We may just possibly have an explanation for how British property prices have held up so well though the crisis: fraud.
One of the puzzles of the past year is the way in which British house prices have managed to recover in value despite still being extremely expensive relative to both British earnings and historical precedent. While house prices are down a bit more than 15 percent since their peak, on the Halifax measure, they have actually risen 6.3 percent in the past year, not the best vintage in British economic history.
Even more astounding, a British house now costs 4.76 times average earnings, down from the silly 5.85 times in early 2007 but still 20 percent above a historical average which itself is inflated by two bubble periods. How, you must wonder, do these people afford those houses?

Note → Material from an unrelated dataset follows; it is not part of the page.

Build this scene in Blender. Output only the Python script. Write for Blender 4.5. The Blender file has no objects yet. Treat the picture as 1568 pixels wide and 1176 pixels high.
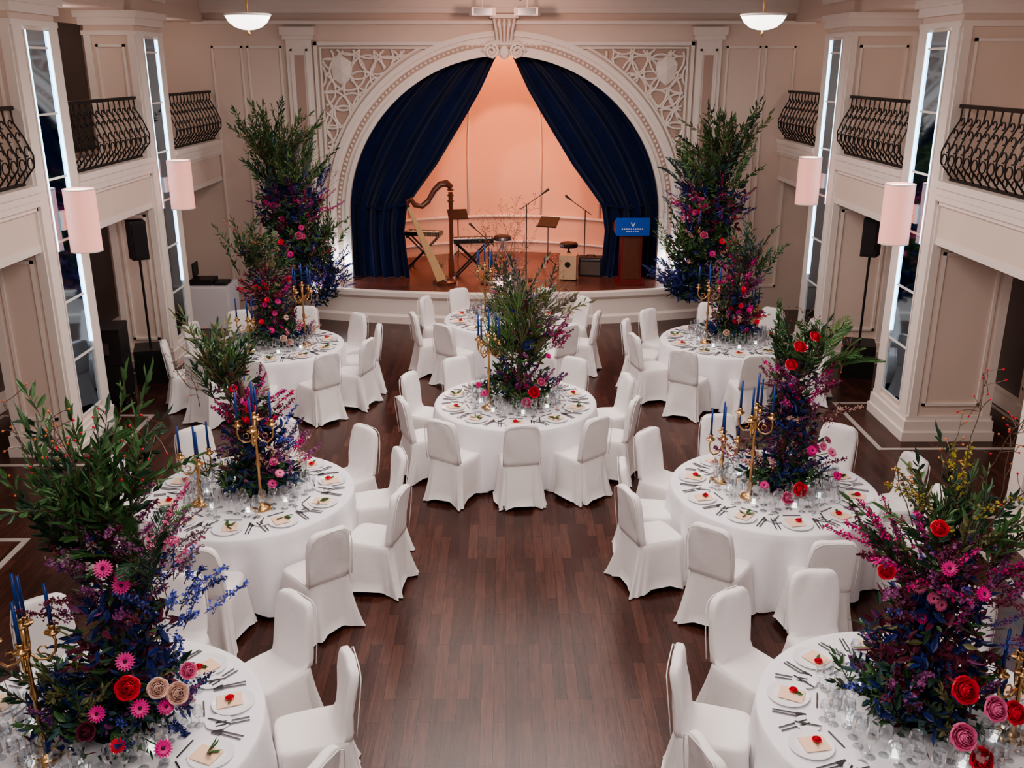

Medieval British logician William of Occam taught that when considering competing explanations for a phenomenon a good rule of thumb is to choose the simplest, a rule called Occam’s razor. In this instance the simplest explanation is mortgage income fraud.
It all begins to make sense once you look at one statistic recently released by British regulator the Financial Services Authority: even as late as the first quarter of this year 43 percent of all mortgage loans were made without proper verification of the borrower’s income.
What’s more, a survey by the FSA found that 46 percent of mortgage-holding households in Britain either had no money left or a shortfall after they had forked over mortgage payments and living costs every month.